Enabling Co-Design of Multilayer Exascale Storage Architectures

CODES
The goal of the CODES project is use highly parallel simulation to explore the design of exascale storage architectures and distributed data-intensive science facilities.

The goal of the CODES project is use highly parallel simulation to explore the design of exascale storage architectures and distributed data-intensive science facilities.

Increasingly, science endeavors rely heavily on data management, analysis, and storage as part of the discovery process. In order to serve large communities of scientists, complex systems and instruments are deployed across multiple institutions to manage and analyze data produced from experiments, observational platforms, and computational simulation. Evaluating designs and coordinating deployment and operation of such a virtual data facility pose a significant challenge.
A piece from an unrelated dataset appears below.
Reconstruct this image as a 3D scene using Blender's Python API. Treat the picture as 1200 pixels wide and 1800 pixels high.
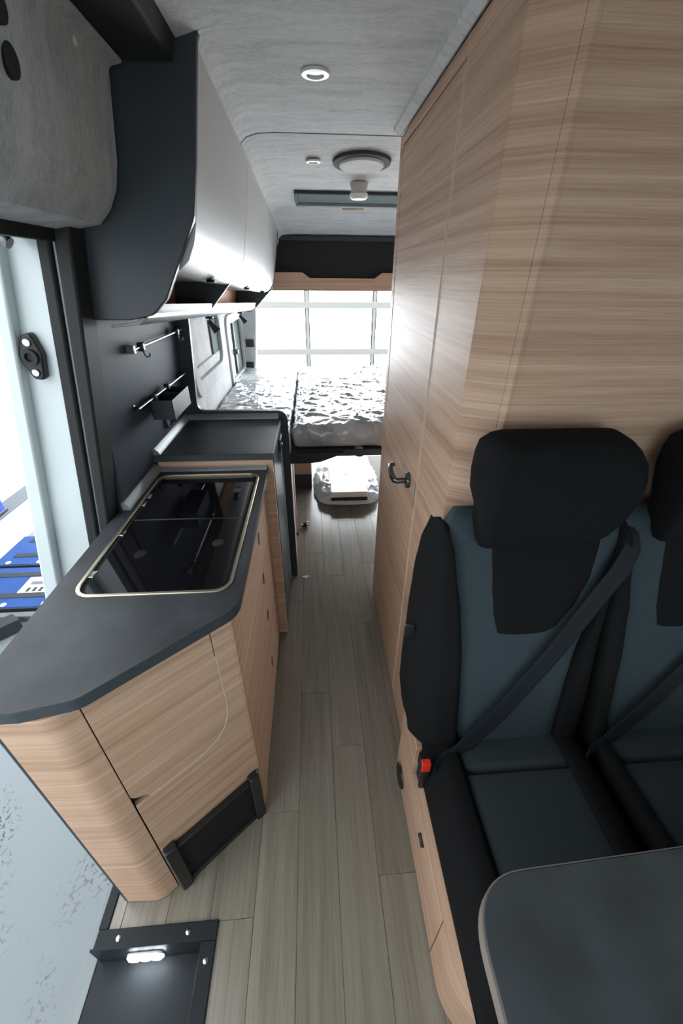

An ability to simulate these environments would transform the approach taken to design, procurement, tuning, and upgrade of these facilities.

Our simulations build upon the Rensselaer Optimistic Simulation System (ROSS), a discrete event simulation framework that allows simulations to be run in parallel, decreasing the simulation run time of massive simulations to hours.  We are using ROSS to explore topics including large-scale storage systems, I/O workloads, HPC network fabrics, distributed science systems, and data-intensive computation environments.

The CODES project is a collaboration between the Mathematics and Computer Science department at Argonne National Laboratory and Rensselaer Polytechnic Institute.